Audi: Urban Future at Design Miami 2011

A 190m² LED city surface that reacts to people

Audi, to showcase its A2 concept at Design Miami 2011, created a 190 m2 three-dimensional LED surface that provided a glimpse of the future of our cities where infrastructure and public space is shared between pedestrians and driverless cars. The installation demonstrated how the city surface would continuously gather information about people’s movements and allow vehicles to interact with the environment.

The installation used a real-time graphics engine and tracking software that received live inputs from 11 Xbox Kinect cameras mounted above the visitors’ heads.
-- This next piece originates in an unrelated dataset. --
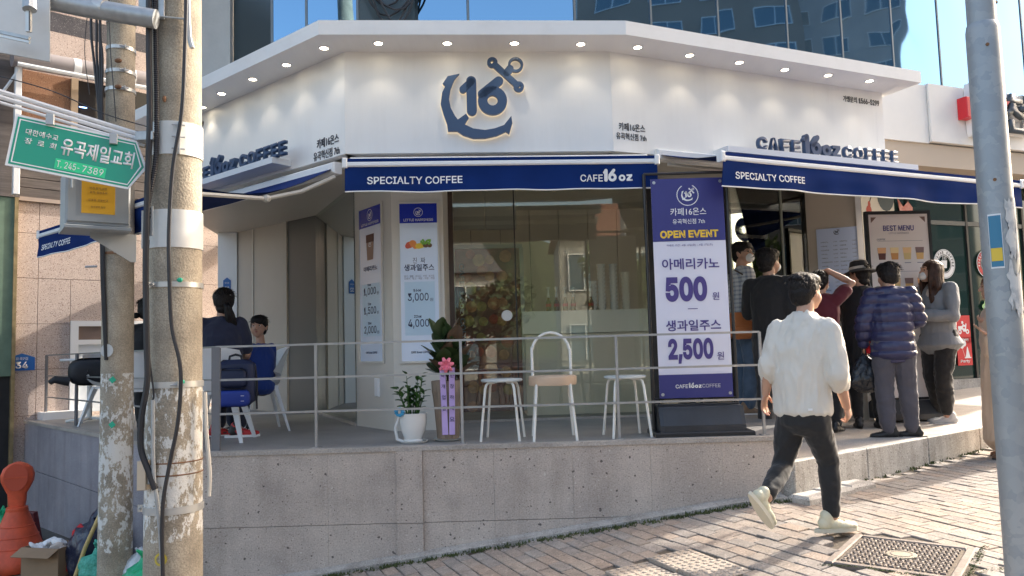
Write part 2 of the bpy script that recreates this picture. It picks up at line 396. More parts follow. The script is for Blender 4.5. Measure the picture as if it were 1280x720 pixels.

Through the cameras, the movement of the visitors was processed into patterns of movement displayed on the LED surface.

In global mobility and smart-city work, embodied demos beat decks when you need belief fast.

The punchline: the street becomes an interface

This is a future-city story told through interaction, not a render. You do not watch a concept. You walk on it. The floor responds, and suddenly “data-driven public space” is something you can feel in your body. Here, “data-driven public space” means a shared surface that senses movement and responds with immediate feedback.

In smart city and mobility innovation, the fastest way to make future infrastructure feel believable is to turn sensing and responsiveness into a physical interaction people can experience in seconds.

Why it holds your attention

Because it turns an abstract topic, infrastructure sharing, sensing, autonomous behavior, into a single, legible experience. Your movement creates immediate visual feedback, and that feedback makes the bigger idea believable for a moment.

Extractable takeaway: If a future system is hard to explain, compress it into one cause-and-effect loop a person can control, then let the feedback do the convincing.

What Audi is signaling here

The real question is whether a smart-city vision can be made legible through a single, shared interaction.

A vision of cities where surfaces sense movement continuously and systems adapt in real time. Not just cars that navigate, but environments that respond.

Moves to borrow for experiential design

  • Make the future physical: Translate complex futures into one physical interaction people can understand instantly.
  • Show the feedback loop: Use real-time input, processing, output, so the concept feels alive.
  • Let visitors generate the proof: Make the visitor the driver of the demo so their movement generates the proof.

A few fast answers before you act

What did Audi build for Design Miami 2011?

A 190 m2 three-dimensional LED surface installation showcasing an “urban future” concept tied to the Audi A2 concept.

What was the installation demonstrating?

A future city surface that continuously gathers information about people’s movements and enables vehicles to interact with the environment.

How was visitor movement captured?

Visitor movement was captured via 11 Xbox Kinect cameras mounted above visitors’ heads, feeding live inputs to tracking software.

What was the core mechanic?

Real-time tracking of visitor movement was translated into dynamic patterns displayed on the LED surface.

Why did this format make the idea feel believable fast?

Because visitors could trigger immediate feedback with their own movement, turning an abstract “responsive city” claim into a felt experience.